I’m obviously not going to link this to Facebook and for those kids of mine who happen upon this maybe it will change their behavior. Not hopeful but I suppose it’s a possibility.
If you are living with adult kids I hope that your life is different than mine and that you don’t have these things to worry about, but for a while I have thought that there are probably less than ten things that really annoy me. So maybe I won’t even get to ten.
And yes, before I start, we know that we allow them to live here. Most of them probably wouldn’t make it somewhere else. And believe me we talk about kicking them out often, but nobody is going over the edge. In fact, there are some REALLY good things about having them here. Some are very helpful. Most are paying some kind of rent. And having the grandkids isn’t he basement is a bonus on every level. But if they would stop doing these things that bug me life would be so much better.
1). The smell of smoke. Yes, more than one kind, but particularly one kind. Nobody is disrespectful and smoking in the house (that would send me over the edge). But even smelling it outside bugs me. And please don’t tell me that we can simply say “we don’t allow it” because that goes back to the paragraph above where we would have to kick them out.
2). Borrowing stuff and not returning it. It’s so annoying to have to track down things that belong to us because someone needed to borrow it. Along with this is moving things and not putting them back where they belong.
3). Taking stuff that doesn’t belong to them. Really annoying.
4). Eating food that we have purchased without asking when it is something we were planning to use for other things. Particularly when it’s Keto or low carb and nobody else is on a diet!
5). Making me the hub of all things negative. If anyone in this house is mad at anyone else they tell me about it.
6). Texts intended to start an argument, particularly when we are both in the house. If it isn’t important enough to walk a flight of stairs to tell me about it, it may not be worth texting. The mental games that are played through these texts just drive me crazy.
7). Expecting me to know everything without telling me anything. Nobody tells me their work schedule, but they all expect me to know where everyone is.

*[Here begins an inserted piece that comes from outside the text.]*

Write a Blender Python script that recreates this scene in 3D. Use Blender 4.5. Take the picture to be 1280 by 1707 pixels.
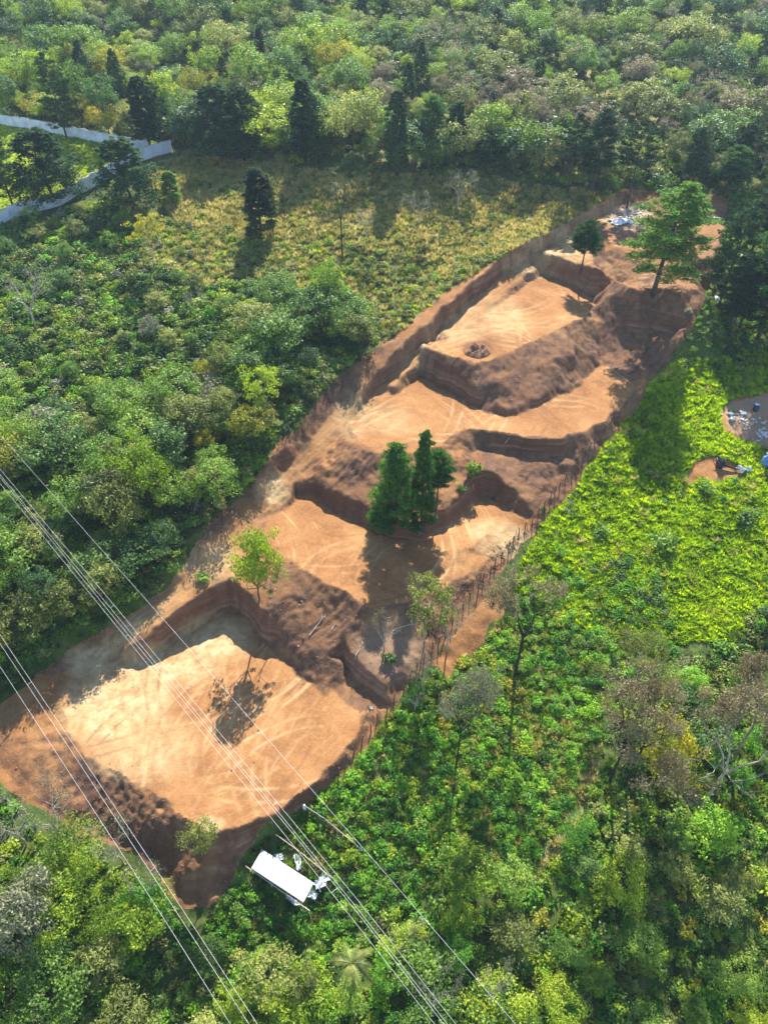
import bpy, math, random
import numpy as np
from mathutils import Vector
from mathutils.geometry import delaunay_2d_cdt

SC = bpy.context.scene
COL = SC.collection
for o in list(bpy.data.objects):
    bpy.data.objects.remove(o)

# ------------------------------------------------------------------ camera
PITCH = math.radians(43.0)      # below the horizon
FPX = 1195.0                    # focal length in photo pixels (1280 x 1707)
HCAM = 100.0
cam_d = bpy.data.cameras.new('camera')
cam = bpy.data.objects.new('camera', cam_d); COL.objects.link(cam)
cam.location = (0, 0, HCAM)
cam.rotation_euler = (math.pi / 2 - PITCH, 0, 0)
cam_d.sensor_fit = 'VERTICAL'
cam_d.sensor_height = 24.0
cam_d.lens = 24.0 * FPX / 1707.0
cam_d.clip_start = 0.5
cam_d.clip_end = 5000
SC.camera = cam

# ------------------------------------------------------------------ light
SUN_EL, SUN_AZ = math.radians(45), math.radians(10)   # azimuth to the right of +Y
world = bpy.data.worlds.new('World'); SC.world = world
world.use_nodes = True
wn = world.node_tree.nodes; wl = world.node_tree.links
sky = wn.new('ShaderNodeTexSky'); sky.sky_type = 'NISHITA'; sky.sun_disc = False
sky.sun_elevation = SUN_EL; sky.sun_rotation = SUN_AZ
sky.altitude = 1500; sky.air_density = 1.2; sky.dust_density = 1.0; sky.ozone_density = 2.6
bg = wn['Background']; bg.inputs['Strength'].default_value = 0.12
wl.new(sky.outputs['Color'], bg.inputs['Color'])
sun_d = bpy.data.lights.new('sun', 'SUN'); sun = bpy.data.objects.new('sun', sun_d); COL.objects.link(sun)
sun_d.energy = 5.0; sun_d.angle = math.radians(0.53); sun_d.color = (1.0, 0.93, 0.82)
sdir = Vector((math.sin(SUN_AZ) * math.cos(SUN_EL), math.cos(SUN_AZ) * math.cos(SUN_EL), math.sin(SUN_EL)))
sun.rotation_euler = sdir.to_track_quat('Z', 'Y').to_euler()
sun.location = (60, 300, 260)
SC.view_settings.view_transform = 'Standard'
SC.view_settings.look = 'None'
SC.view_settings.gamma = 1.0
SC.view_settings.use_curve_mapping = False
SC.view_settings.exposure = 1.46
SC.render.engine = 'CYCLES'
SC.cycles.max_bounces = 6
SC.cycles.diffuse_bounces = 3
SC.cycles.glossy_bounces = 1
SC.cycles.transmission_bounces = 3
SC.cycles.volume_bounces = 0
SC.cycles.use_adaptive_sampling = True
SC.cycles.adaptive_threshold = 0.02
SC.cycles.use_denoising = True

RNG = np.random.default_rng(7)
cosP, sinP = math.cos(PITCH), math.sin(PITCH)

# ------------------------------------------------------------------ helpers: survey
def ray(u, v):
    a = (u - 640) / FPX; b = (v - 853.5) / FPX
    return a, cosP - b * sinP, -sinP - b * cosP

def at(u, v, z):
    """the point of height z seen at photo pixel (u, v)"""
    dx, dy, dz = ray(u, v)
    t = (z - HCAM) / dz
    return dx * t, dy * t, z

def proj(x, y, z):
    z = np.asarray(z) - HCAM
    d = y * cosP - z * sinP
    up = y * sinP + z * cosP
    d = np.maximum(d, 0.5)
    return 640 + FPX * x / d, 853.5 - FPX * up / d, d

def in_poly(u, v, poly):
    u = np.asarray(u); v = np.asarray(v)
    r = np.zeros(u.shape, bool)
    n = len(poly)
    j = n - 1
    for i in range(n):
        xi, yi = poly[i]; xj, yj = poly[j]
        c = ((yi > v) != (yj > v)) & (u < (xj - xi) * (v - yi) / ((yj - yi) if yj != yi else 1e-9) + xi)
        r ^= c
        j = i
    return r

def _hash(ix, iy, seed):
    h = (ix.astype(np.int64) * 374761393 + iy.astype(np.int64) * 668265263 + seed * 1442695041) & 0xFFFFFFFF
    h = ((h ^ (h >> 13)) * 1274126177) & 0xFFFFFFFF
    return ((h ^ (h >> 16)) & 0xFFFF) / 65535.0

def vnoise(x, y, seed=0):
    x = np.asarray(x, float); y = np.asarray(y, float)
    ix = np.floor(x).astype(np.int64); iy = np.floor(y).astype(np.int64)
    fx = x - ix; fy = y - iy
    fx = fx * fx * (3 - 2 * fx); fy = fy * fy * (3 - 2 * fy)
    a = _hash(ix, iy, seed); b = _hash(ix + 1, iy, seed); c = _hash(ix, iy + 1, seed); d = _hash(ix + 1, iy + 1, seed)
    return (a * (1 - fx) + b * fx) * (1 - fy) + (c * (1 - fx) + d * fx) * fy

def fbm(x, y, scale, octv=4, seed=0):
    s = 0; amp = 1; tot = 0
    f = 1.0 / scale
    for k in range(octv):
        s = s + amp * vnoise(x * f, y * f, seed + k * 17); tot += amp
        amp *= 0.5; f *= 2.03
    return s / tot

# ------------------------------------------------------------------ terrain survey
def nat(x, y):
    """the untouched hillside"""
    z = np.interp(y, [-200, 0, 30, 45, 60, 80, 100, 130, 160, 200, 230, 260, 300, 350, 400, 500, 800, 1600],
                  [-30, -15, -8.5, -3.5, -.3, 4.6, 9.4, 16.8, 24, 32.2, 37.6, 42.6, 49.8, 59, 67.5, 80, 92, 100])
    xc = -25 + 0.714 * (np.clip(y, 20, 220) - 60)
    z = z + np.clip(-0.07 * (x - xc), -3.2, 4.0)
    z = z + 6 * (fbm(x, y, 60, 3, 5) - .5) * np.clip((np.abs(x - xc) - 25) / 40, 0, 1)
    return z

ZK = 1.22      # steepness of the terraced hillside
def up(p): return (p[0], p[1], p[2] * ZK if p[2] > 0 else p[2])
LINES = {
 'roadbase': [(1038,336,23.6),(950,393,22.4),(842,452,20.6),(763,523,18.0),(672,610,15.0),(610,668,13.2)],
 'roadtop': [(1038,322,26.2),(950,371,25.4),(842,424,23.6),(745,488,20.9),(645,572,17.6),(588,645,15.2)],
 'roadrim': [(1038,322,26)],
 'bank': [(575,668,13.6),(520,730,11.6),(470,790,9.4),(420,840,8.4),(370,905,7.2),(300,968,5.6),(215,1030,3.4),(130,1085,1.2)],
 'bankout': [(560,622,16.4),(505,700,14.0),(455,765,11.6),(400,815,10.2),(340,880,8.8),(270,945,7.2),(190,1005,5.2),(100,1065,2.7)],
 'roadR': [(1010,365,23.3),(960,393,22.8),(925,415,22.2)],
 'Awt': [(903,420,22.2),(931,426,22.5),(955,440,22.7),(985,444,22.8),(1022,461,22.8)],
 'Awb': [(899,455,18.7),(930,464,18.5),(955,475,18.3),(975,490,17.8),(1003,499,17.4),(1026,479,18.8)],
 'rcut_t': [(893,449,20.2),(845,482,19.4),(800,520,18.6)],
 'rcut_b': [(899,459,18.8),(853,490,18.7),(812,523,18.4)],
 'Bin': [(860,520,18.5),(800,550,18.2)], 'Bin2': [(740,558,17.8),(760,575,17.9)], 'Bin3': [(940,500,18.6),(920,540,18.4)],
 'Bedge': [(706,574,17.7),(728,586,17.9),(758,597,18),(780,605,18),(812,603,18.2),(850,586,18.3),(898,562,18.4),(949,539,18.5),(985,520,18.5)],
 'Bwl_t': [(707,577,17.6),(735,600,17.2),(762,620,16.6),(795,650,15.4)],
 'Bwl_b': [(703,627,13.3),(740,650,13.05),(770,666,13),(795,679,13)],
 'bench': [(823,626,16.9),(880,602,17.1),(954,578,17.3)],
 'bench2': [(826,636,16.5),(884,612,16.7),(955,589,16.9)],
 'lip': [(815,662,14.6),(848,682,14.2),(900,665,14.3),(952,618,14.7),(985,588,15.2)],
 'Bbase': [(803,681,13),(815,686,13),(848,692,13),(868,688,13),(909,670,13),(945,652,13),(975,634,13),(993,613,13.2),(1020,605,13.6),(1045,620,13.8),(1054,640,13.4)],
 'Afront': [(1028,467,22.6),(1060,483,22.8),(1096,480,23),(1135,488,23),(1164,483,23)],
 'RS1': [(1010,540,17.4),(1060,552,16.8),(1110,560,16.8)],
 'RS2': [(1003,585,14.4),(1040,590,14.4),(1078,612,14)],
 'RSr': [(1174,490,22.4),(1150,540,19.5),(1110,590,16.5),(1078,635,13.6),(1054,676,12)],
 'A1': [(1080,390,23),(1050,345,23.3)], 'A2': [(1150,350,23.2),(1130,430,23)], 'A3': [(980,420,22.7),(1010,400,22.8)],
 'Aback': [(1045,322,25.2),(1120,322,24.6),(1212,330,24.5)], 'Ar': [(1205,380,23.6),(1187,430,23.2)],
 'C1': [(655,690,13),(720,705,13)], 'C2': [(640,722,13),(690,725,13)], 'C3': [(850,710,13),(950,692,13),(1000,665,13)],
 'scut_t': [(657,641,14.3),(685,612,15.3),(703,592,16)],
 'scut_b': [(661,655,13.2),(690,631,13.2),(700,623,13.2)],
 'Cedge': [(585,715,12.6),(600,741,12.8),(622,756,12.9),(643,757,12.9),(690,752,12.9),(733,743,12.9),(758,723,13),(787,715,13),(830,720,13),(887,732,12.9),(934,729,12.8),(981,718,12.6),(1027,690,12.4),(1044,667,12.6)],
 'roadR2': [(596,692,12.8),(560,735,11.2),(520,778,9.7),(492,808,8.6)],
 'mid1': [(540,780,10.6),(590,800,10.2),(625,815,10.0)],
 'Dw_t': [(500,812,8.2),(519,798,9.0),(542,813,9.2),(583,828,9.2),(622,844,9.0),(660,869,8.8),(701,883,8.7),(750,842,9.3),(775,805,10.0),(808,781,10.5)],
 'Dw_b': [(495,823,6.8),(525,826,6.6),(551,847,6.5),(589,872,6.5),(622,886,6.5),(659,896,6.5),(701,898,6.5),(745,876,6.5),(787,846,6.5),(811,827,6.5),(853,851,6.5),(893,864,6.4)],
 'Nw_t': [(812,782,10.5),(846,811,9.4),(877,839,7.9),(893,857,6.8)],
 'berm': [(787,757,10.6),(851,768,10.3),(873,766,10.4),(923,775,10),(962,771,9.8)],
 'berm2': [(800,747,10.6),(851,755,10.3),(900,758,10.3),(940,758,10.1)],
 'bermlow': [(860,792,9.7),(895,815,8.4),(918,832,7.5)],
 'fence': [(1045,692,11.2),(1000,747,9.7),(955,797,8.2),(910,852,6.6),(860,907,5.5),(820,957,4.6),(770,1022,3.4),(720,1087,2.2),(650,1180,0),(606,1232,-1.0),(560,1295,-2),(500,1345,-3),(440,1400,-3.8)],
 'D1': [(520,880,6.5),(600,940,6.3),(700,945,6.3),(800,905,6.4),(850,872,6.4)], 'D2': [(455,860,6.9),(480,850,6.8)],
 'Dedge': [(432,905,6.7),(464,923,6.8),(504,947,7.2),(560,984,7.2),(614,1012,6.6),(660,1010,5.8),(720,990,5.6),(780,957,5.5),(830,922,5.6),(882,878,6)],
 'Ewl_t': [(200,1092,1.4),(250,1056,3.6),(310,1010,4.8),(383,966,5.9),(402,984,5.7),(425,1008,5.1),(445,1015,4.9)],
 'Ewl_b': [(170,1108,.3),(245,1100,.1),(302,1060,.1),(388,1012,0.2),(417,1044,.2),(431,1055,.2)],
 'Ds1': [(468,980,5.9),(505,998,5.6),(548,1018,5.0)],
 'Ds2': [(470,1046,2.9),(512,1076,2.9),(556,1103,2.4)],
 'Ds3': [(440,1066,.2),(458,1090,.1),(498,1126,.1),(545,1160,.1),(604,1195,.1)],
 'Rw_t': [(564,1036,4.6),(580,1080,3.6),(612,1118,2.8),(643,1146,1.9)],
 'Rw_b': [(571,1098,1.1),(588,1129,.4),(632,1166,.1)],
 'Rs': [(620,1060,4.2),(680,1060,3.6),(660,1120,2.6)],
 'Ein': [(300,1150,0),(400,1200,.1),(500,1250,0)], 'Ein2': [(250,1250,0),(350,1330,0)], 'Ein3': [(150,1190,0),(420,1110,.1),(480,1160,0)],
 'Eedge': [(605,1212,0),(560,1270,0),(510,1318,0),(470,1345,0),(400,1380,0),(350,1392,0),(300,1360,0),(240,1315,0),(180,1280,0),(140,1250,0),(115,1215,0),(98,1165,.1),(118,1122,.5)],
 'toe': [(400,1440,-4.5),(325,1505,-7.2),(250,1430,-5.4),(160,1390,-4.6),(80,1350,-3.6),(20,1305,-2.9),(-50,1230,-2.0),(-40,1170,-1),(40,1125,-.2)],
}
SITE = [(1040,316),(1120,321),(1215,328),(1205,390),(1178,480),(1152,548),(1085,640),(1052,692),(990,768),(912,866),(830,967),(775,1037),(705,1117),(655,1177),(606,1240),(562,1296),(505,1345),(430,1395),(398,1452),(350,1508),(310,1518),(275,1478),(225,1425),(140,1392),(60,1350),(12,1312),(-20,1280),(-60,1225),(-20,1190),(50,1130),(115,1082),(220,1020),(300,955),(330,900),(390,835),(430,790),(480,725),(520,680),(560,630),(647,567),(746,486),(843,422),(953,366)]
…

8). Leaving stuff everywhere. This may go up higher on the list — these are not in order. But I don’t want to step over your dirty socks in my dining room — or see your clothes still on the bathroom floor and on and on and on. I wont’ go into your room if you keep your door closed — but please keep all your stuff in your room. Is that really that hard?

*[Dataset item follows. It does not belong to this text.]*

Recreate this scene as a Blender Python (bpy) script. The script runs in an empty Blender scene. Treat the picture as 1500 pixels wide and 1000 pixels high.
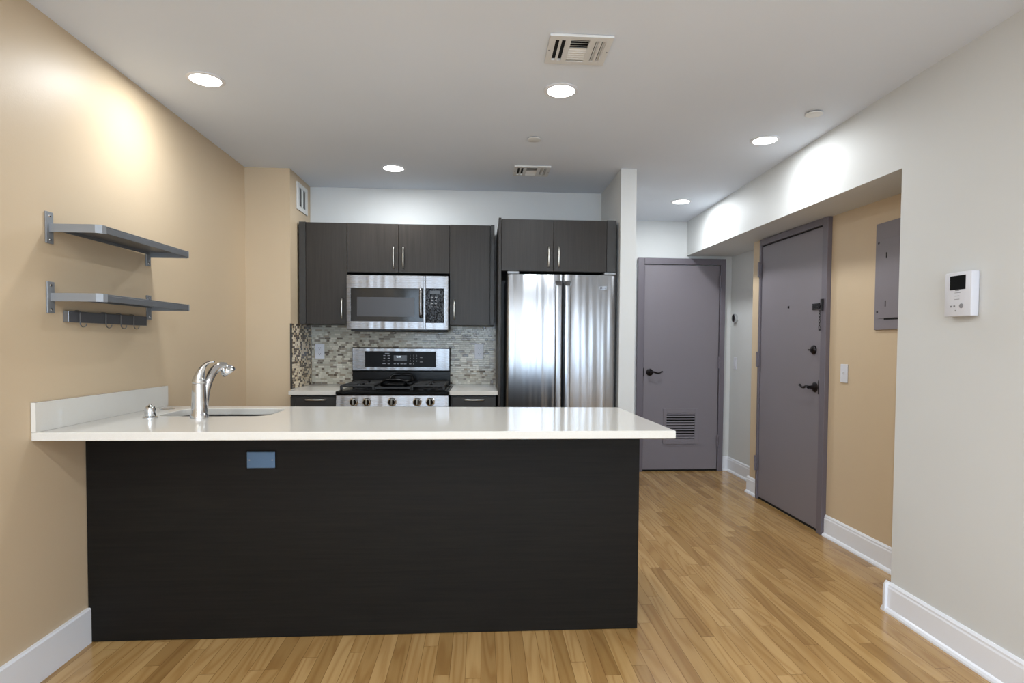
import bpy, bmesh, math, random
from mathutils import Vector, Matrix
random.seed(7)
S = bpy.context.scene
COL = S.collection
PI = math.pi

# ------------------------------------------------------------------ camera
cam_d = bpy.data.cameras.new('camera'); cam = bpy.data.objects.new('camera', cam_d); COL.objects.link(cam)
S.camera = cam
cam_d.sensor_width = 36.0; cam_d.lens = 36.0*860/1500
cam_d.shift_x = -12.1/1500; cam_d.shift_y = 28.2/1500
cam_d.clip_start = 0.02
RX = Vector((0.99790464, -0.06433324, 0.00689641)); FW = Vector((0.06452203, 0.99740326, -0.03199454)); UPV = Vector((-0.00482019, 0.03237247, 0.99946425))
m = Matrix(((RX.x, UPV.x, -FW.x), (RX.y, UPV.y, -FW.y), (RX.z, UPV.z, -FW.z)))
cam.matrix_world = Matrix.Translation((0, 0, 1.251)) @ m.to_4x4()

# ------------------------------------------------------------------ world, light, exposure
S.view_settings.view_transform = 'Standard'; S.view_settings.look = 'None'
S.view_settings.gamma = 1; S.view_settings.use_curve_mapping = False
S.view_settings.exposure = 0.64
W = bpy.data.worlds.new('sky'); S.world = W; W.use_nodes = True
bg = W.node_tree.nodes['Background']; bg.inputs[0].default_value = (0.55, 0.75, 1.0, 1); bg.inputs[1].default_value = 3.0

def area(name, loc, rot, sx, sy, power, color, shape='RECTANGLE', spread=PI):
    l = bpy.data.lights.new(name, 'AREA'); l.shape = shape; l.size = sx
    if shape in ('RECTANGLE', 'ELLIPSE'): l.size_y = sy
    l.energy = power; l.color = color; l.spread = spread
    o = bpy.data.objects.new(name, l); COL.objects.link(o); o.location = loc; o.rotation_euler = rot
    return o
# area lights added in the three unseen living room windows, standing in for daylight
WINS = [(-1.52, -0.44), (-0.36, 0.72), (0.80, 1.88)]
WZ = (0.12, 2.3); WY = -3.2
for x0, x1 in WINS:
    area('daylight', ((x0+x1)/2, WY-0.02, (WZ[0]+WZ[1])/2), (PI/2, 0, 0), x1-x0, WZ[1]-WZ[0], 16, (0.80, 0.91, 1.0))
# recessed ceiling lamps: x, y, spot power; living room ones added as unseen fill
LAMPS = [(-1.271, 2.816), (0.366, 2.803), (1.640, 3.371), (-0.613, 4.11), (1.651, 4.843), (-1.2, 0.4), (0.366, 0.4), (-1.2, -1.6), (0.6, -1.6), (-0.4, -0.6), (1.1, -0.6), (1.2, -2.2)]
LAMP_W = 5.8; LAMP_ADDED = 11.5   # the added living room lamps run stronger, to lift the whole room

# ------------------------------------------------------------------ helpers
def ceil_z(y): return 2.4417 - 0.0057*(y-3)
def left_x(y): return -1.6226 - 0.0084*(y-3)

class G:
    """collects shapes into one mesh"""
    def __init__(s): s.bm = bmesh.new()
    def box(s, x0, x1, y0, y1, z0, z1, bev=0.0, seg=2):
        b = bmesh.new(); bmesh.ops.create_cube(b, size=1)
        for v in b.verts: v.co = Vector(((x0+x1)/2+v.co.x*abs(x1-x0), (y0+y1)/2+v.co.y*abs(y1-y0), (z0+z1)/2+v.co.z*abs(z1-z0)))
        if bev > 0:
            bmesh.ops.bevel(b, geom=b.edges[:], offset=min(bev, .45*min(abs(x1-x0), abs(y1-y0), abs(z1-z0))), segments=seg, profile=.5, affect='EDGES')
        return s.add(b)
    def add(s, b, mat=None):
        if mat is not None: b.transform(mat)
        me = bpy.data.meshes.new('t'); b.to_mesh(me); b.free(); s.bm.from_mesh(me); bpy.data.meshes.remove(me); return s
    def prism(s, pts, a0, a1, axis='z', bev=0.0):
        """extrude polygon pts (2-D) along axis from a0 to a1"""
        b = bmesh.new()
        def P(p, a):
            if axis == 'z': return (p[0], p[1], a)
            if axis == 'y': return (p[0], a, p[1])
            return (a, p[0], p[1])
        lo = [b.verts.new(P(p, a0)) for p in pts]; hi = [b.verts.new(P(p, a1)) for p in pts]
        n = len(pts)
        b.faces.new(lo[::-1]); b.faces.new(hi)
        for i in range(n): b.faces.new((lo[i], lo[(i+1) % n], hi[(i+1) % n], hi[i]))
        bmesh.ops.recalc_face_normals(b, faces=b.faces[:])
        if bev: bmesh.ops.bevel(b, geom=b.edges[:], offset=bev, segments=2, profile=.5, affect='EDGES')
        return s.add(b)
    def hexa(s, lo, hi):
        """solid from two quads of 3-D points"""
        b = bmesh.new(); L = [b.verts.new(p) for p in lo]; H = [b.verts.new(p) for p in hi]
        b.faces.new(L[::-1]); b.faces.new(H)
        for i in range(len(L)): b.faces.new((L[i], L[(i+1) % len(L)], H[(i+1) % len(L)], H[i]))
        bmesh.ops.recalc_face_normals(b, faces=b.faces[:])
        return s.add(b)
    def lathe(s, prof, c=(0, 0, 0), axis='z', n=32):
        """prof: list of (radius, height); closed at both ends when radius is 0"""
        b = bmesh.new(); rings = []
        for r, h in prof:
            if r < 1e-6: rings.append([b.verts.new((0, 0, h))])
            else: rings.append([b.verts.new((r*math.cos(2*PI*i/n), r*math.sin(2*PI*i/n), h)) for i in range(n)])
        for A, B in zip(rings, rings[1:]):
            for i in range(n):
                j = (i+1) % n
                if len(A) == 1 and len(B) == 1: continue
                if len(A) == 1: b.faces.new((A[0], B[i], B[j]))
                elif len(B) == 1: b.faces.new((A[i], A[j], B[0]))
                else: b.faces.new((A[i], A[j], B[j], B[i]))
        bmesh.ops.recalc_face_normals(b, faces=b.faces[:])
        M = {'z': Matrix.Identity(4), '-z': Matrix.Rotation(PI, 4, 'X'), 'y': Matrix.Rotation(-PI/2, 4, 'X'), '-y': Matrix.Rotation(PI/2, 4, 'X'),
             'x': Matrix.Rotation(PI/2, 4, 'Y'), '-x': Matrix.Rotation(-PI/2, 4, 'Y')}[axis]
        return s.add(b, Matrix.Translation(c) @ M)
    def tube(s, pts, r, n=12, smooth=4, cap=True):
        """tube along 3-D points; r is a radius or a list (one per point)"""
        P = [Vector(p) for p in pts]; R = [(q if isinstance(q, (list, tuple)) else (q, q)) for q in (r if isinstance(r, (list, tuple)) else [r]*len(P))]
        if smooth > 1 and len(P) > 2:
            Q, RR = [], []
            for i in range(len(P)-1):
                p0, p1, p2, p3 = P[max(i-1, 0)], P[i], P[i+1], P[min(i+2, len(P)-1)]
                for k in range(smooth):
                    t = k/smooth
                    Q.append(.5*((2*p1)+(p2-p0)*t+(2*p0-5*p1+4*p2-p3)*t*t+(3*p1-p0-3*p2+p3)*t**3)); RR.append((R[i][0]*(1-t)+R[i+1][0]*t, R[i][1]*(1-t)+R[i+1][1]*t))
            Q.append(P[-1]); RR.append(R[-1]); P, R = Q, RR
        b = bmesh.new(); rings = []; up = None
        for i, p in enumerate(P):
            d = (P[min(i+1, len(P)-1)]-P[max(i-1, 0)]).normalized()
            if up is None: up = Vector((0, 0, 1)) if abs(d.z) < .9 else Vector((1, 0, 0))
            a = d.cross(up).normalized(); up = a.cross(d).normalized()
            ra, rb = R[i] if isinstance(R[i], (list, tuple)) else (R[i], R[i])
            rings.append([b.verts.new(p+a*ra*math.cos(2*PI*k/n)+up*rb*math.sin(2*PI*k/n)) for k in range(n)])
        for A, B in zip(rings, rings[1:]):
            for k in range(n): b.faces.new((A[k], A[(k+1) % n], B[(k+1) % n], B[k]))
        if cap: b.faces.new(rings[0][::-1]); b.faces.new(rings[-1])
        bmesh.ops.recalc_face_normals(b, faces=b.faces[:])
        return s.add(b)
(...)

I guess that’s really it. Just 8 things. If I could get those things to change, I would have no complaints.
Before I close I must remind myself that all but one of them is working. Nobody is breaking the law (that we know of) and substance abuse isn’t occurring on a massive level. Nobody is violent or aggressive and I only get sworn at a few times a week. Things have been way worse.
As I told one of my sons recently: When you were 8 you played these lying, manipulative games with me and I was 35. It was tiring. When you did the same thing at 18 I was 45 and it was exhausting. Now you’re 30 and trying the same thing and I”m 57 and I just can’t do it any more.
An empty nest would probably be boring, and on most days we love having people here. Family dinners a few times a week are typically enjoyable. Just eight things to stop doing and life would be so much better.
Anybody else relate?
1 comment:
I am an adult child, living with my father who has vascular dementia. 2, 3, 5, 7, and 8 are also frustrations in my relationship with him. Can definitely relate!